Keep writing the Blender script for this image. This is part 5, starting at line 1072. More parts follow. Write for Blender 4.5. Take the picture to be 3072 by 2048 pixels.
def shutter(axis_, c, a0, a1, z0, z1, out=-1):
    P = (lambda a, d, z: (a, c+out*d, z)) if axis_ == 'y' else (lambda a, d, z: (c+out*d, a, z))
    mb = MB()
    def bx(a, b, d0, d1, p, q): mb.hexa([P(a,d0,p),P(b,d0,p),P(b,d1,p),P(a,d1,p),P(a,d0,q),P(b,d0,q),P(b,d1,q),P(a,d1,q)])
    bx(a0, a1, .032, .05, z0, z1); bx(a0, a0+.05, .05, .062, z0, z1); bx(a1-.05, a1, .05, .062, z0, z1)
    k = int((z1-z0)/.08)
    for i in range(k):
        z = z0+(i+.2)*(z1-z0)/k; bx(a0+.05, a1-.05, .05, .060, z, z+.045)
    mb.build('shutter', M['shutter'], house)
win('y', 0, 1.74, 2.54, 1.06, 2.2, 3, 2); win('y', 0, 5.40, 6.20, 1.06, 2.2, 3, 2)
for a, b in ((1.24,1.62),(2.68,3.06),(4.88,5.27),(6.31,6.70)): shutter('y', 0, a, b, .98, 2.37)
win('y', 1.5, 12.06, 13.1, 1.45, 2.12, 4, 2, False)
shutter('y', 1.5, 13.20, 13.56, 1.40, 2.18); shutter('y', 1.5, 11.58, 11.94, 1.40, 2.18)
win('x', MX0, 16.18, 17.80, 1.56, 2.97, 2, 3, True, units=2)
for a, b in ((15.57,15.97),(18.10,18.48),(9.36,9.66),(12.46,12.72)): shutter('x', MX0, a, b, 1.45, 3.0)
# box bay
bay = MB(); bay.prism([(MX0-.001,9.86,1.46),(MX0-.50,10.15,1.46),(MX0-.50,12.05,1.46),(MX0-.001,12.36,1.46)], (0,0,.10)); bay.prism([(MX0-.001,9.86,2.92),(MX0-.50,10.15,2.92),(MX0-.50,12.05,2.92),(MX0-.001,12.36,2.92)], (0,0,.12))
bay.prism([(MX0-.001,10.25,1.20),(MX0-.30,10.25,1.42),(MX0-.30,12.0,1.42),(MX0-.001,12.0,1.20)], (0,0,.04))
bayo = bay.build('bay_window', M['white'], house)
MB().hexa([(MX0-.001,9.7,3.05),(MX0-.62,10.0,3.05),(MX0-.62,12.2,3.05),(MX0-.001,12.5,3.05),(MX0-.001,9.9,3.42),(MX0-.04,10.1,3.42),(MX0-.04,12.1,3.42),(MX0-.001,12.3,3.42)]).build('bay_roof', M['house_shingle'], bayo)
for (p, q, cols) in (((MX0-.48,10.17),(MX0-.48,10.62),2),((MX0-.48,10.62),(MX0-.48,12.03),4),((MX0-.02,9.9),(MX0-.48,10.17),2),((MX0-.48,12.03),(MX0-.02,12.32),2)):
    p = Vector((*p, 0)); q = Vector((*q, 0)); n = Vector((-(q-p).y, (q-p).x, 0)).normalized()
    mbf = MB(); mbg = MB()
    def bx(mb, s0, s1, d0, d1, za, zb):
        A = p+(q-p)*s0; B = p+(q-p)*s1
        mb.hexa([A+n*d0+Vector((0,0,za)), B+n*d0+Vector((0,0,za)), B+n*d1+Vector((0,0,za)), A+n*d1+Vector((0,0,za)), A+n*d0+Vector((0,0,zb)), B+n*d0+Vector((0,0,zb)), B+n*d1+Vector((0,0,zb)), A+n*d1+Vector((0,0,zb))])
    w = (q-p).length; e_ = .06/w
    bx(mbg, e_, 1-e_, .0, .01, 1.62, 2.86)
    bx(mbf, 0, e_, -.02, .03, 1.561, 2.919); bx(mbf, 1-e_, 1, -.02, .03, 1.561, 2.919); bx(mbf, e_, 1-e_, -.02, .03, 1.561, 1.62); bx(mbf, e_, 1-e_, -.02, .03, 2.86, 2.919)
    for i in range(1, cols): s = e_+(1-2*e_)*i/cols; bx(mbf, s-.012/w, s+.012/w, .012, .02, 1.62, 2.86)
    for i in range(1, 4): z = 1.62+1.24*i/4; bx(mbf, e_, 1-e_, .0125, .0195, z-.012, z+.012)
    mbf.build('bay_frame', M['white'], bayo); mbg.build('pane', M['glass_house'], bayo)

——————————

Written instruction
Using the listing above, retype each line exactly.

Exercise answer
Keep writing the Blender script for this image. This is part 5, starting at line 1072. More parts follow. Write for Blender 4.5. Take the picture to be 3072 by 2048 pixels.
def shutter(axis_, c, a0, a1, z0, z1, out=-1):
    P = (lambda a, d, z: (a, c+out*d, z)) if axis_ == 'y' else (lambda a, d, z: (c+out*d, a, z))
    mb = MB()
    def bx(a, b, d0, d1, p, q): mb.hexa([P(a,d0,p),P(b,d0,p),P(b,d1,p),P(a,d1,p),P(a,d0,q),P(b,d0,q),P(b,d1,q),P(a,d1,q)])
    bx(a0, a1, .032, .05, z0, z1); bx(a0, a0+.05, .05, .062, z0, z1); bx(a1-.05, a1, .05, .062, z0, z1)
    k = int((z1-z0)/.08)
    for i in range(k):
        z = z0+(i+.2)*(z1-z0)/k; bx(a0+.05, a1-.05, .05, .060, z, z+.045)
    mb.build('shutter', M['shutter'], house)
win('y', 0, 1.74, 2.54, 1.06, 2.2, 3, 2); win('y', 0, 5.40, 6.20, 1.06, 2.2, 3, 2)
for a, b in ((1.24,1.62),(2.68,3.06),(4.88,5.27),(6.31,6.70)): shutter('y', 0, a, b, .98, 2.37)
win('y', 1.5, 12.06, 13.1, 1.45, 2.12, 4, 2, False)
shutter('y', 1.5, 13.20, 13.56, 1.40, 2.18); shutter('y', 1.5, 11.58, 11.94, 1.40, 2.18)
win('x', MX0, 16.18, 17.80, 1.56, 2.97, 2, 3, True, units=2)
for a, b in ((15.57,15.97),(18.10,18.48),(9.36,9.66),(12.46,12.72)): shutter('x', MX0, a, b, 1.45, 3.0)
# box bay
bay = MB(); bay.prism([(MX0-.001,9.86,1.46),(MX0-.50,10.15,1.46),(MX0-.50,12.05,1.46),(MX0-.001,12.36,1.46)], (0,0,.10)); bay.prism([(MX0-.001,9.86,2.92),(MX0-.50,10.15,2.92),(MX0-.50,12.05,2.92),(MX0-.001,12.36,2.92)], (0,0,.12))
bay.prism([(MX0-.001,10.25,1.20),(MX0-.30,10.25,1.42),(MX0-.30,12.0,1.42),(MX0-.001,12.0,1.20)], (0,0,.04))
bayo = bay.build('bay_window', M['white'], house)
MB().hexa([(MX0-.001,9.7,3.05),(MX0-.62,10.0,3.05),(MX0-.62,12.2,3.05),(MX0-.001,12.5,3.05),(MX0-.001,9.9,3.42),(MX0-.04,10.1,3.42),(MX0-.04,12.1,3.42),(MX0-.001,12.3,3.42)]).build('bay_roof', M['house_shingle'], bayo)
for (p, q, cols) in (((MX0-.48,10.17),(MX0-.48,10.62),2),((MX0-.48,10.62),(MX0-.48,12.03),4),((MX0-.02,9.9),(MX0-.48,10.17),2),((MX0-.48,12.03),(MX0-.02,12.32),2)):
    p = Vector((*p, 0)); q = Vector((*q, 0)); n = Vector((-(q-p).y, (q-p).x, 0)).normalized()
    mbf = MB(); mbg = MB()
    def bx(mb, s0, s1, d0, d1, za, zb):
        A = p+(q-p)*s0; B = p+(q-p)*s1
        mb.hexa([A+n*d0+Vector((0,0,za)), B+n*d0+Vector((0,0,za)), B+n*d1+Vector((0,0,za)), A+n*d1+Vector((0,0,za)), A+n*d0+Vector((0,0,zb)), B+n*d0+Vector((0,0,zb)), B+n*d1+Vector((0,0,zb)), A+n*d1+Vector((0,0,zb))])
    w = (q-p).length; e_ = .06/w
    bx(mbg, e_, 1-e_, .0, .01, 1.62, 2.86)
    bx(mbf, 0, e_, -.02, .03, 1.561, 2.919); bx(mbf, 1-e_, 1, -.02, .03, 1.561, 2.919); bx(mbf, e_, 1-e_, -.02, .03, 1.561, 1.62); bx(mbf, e_, 1-e_, -.02, .03, 2.86, 2.919)
    for i in range(1, cols): s = e_+(1-2*e_)*i/cols; bx(mbf, s-.012/w, s+.012/w, .012, .02, 1.62, 2.86)
    for i in range(1, 4): z = 1.62+1.24*i/4; bx(mbf, e_, 1-e_, .0125, .0195, z-.012, z+.012)
    mbf.build('bay_frame', M['white'], bayo); mbg.build('pane', M['glass_house'], bayo)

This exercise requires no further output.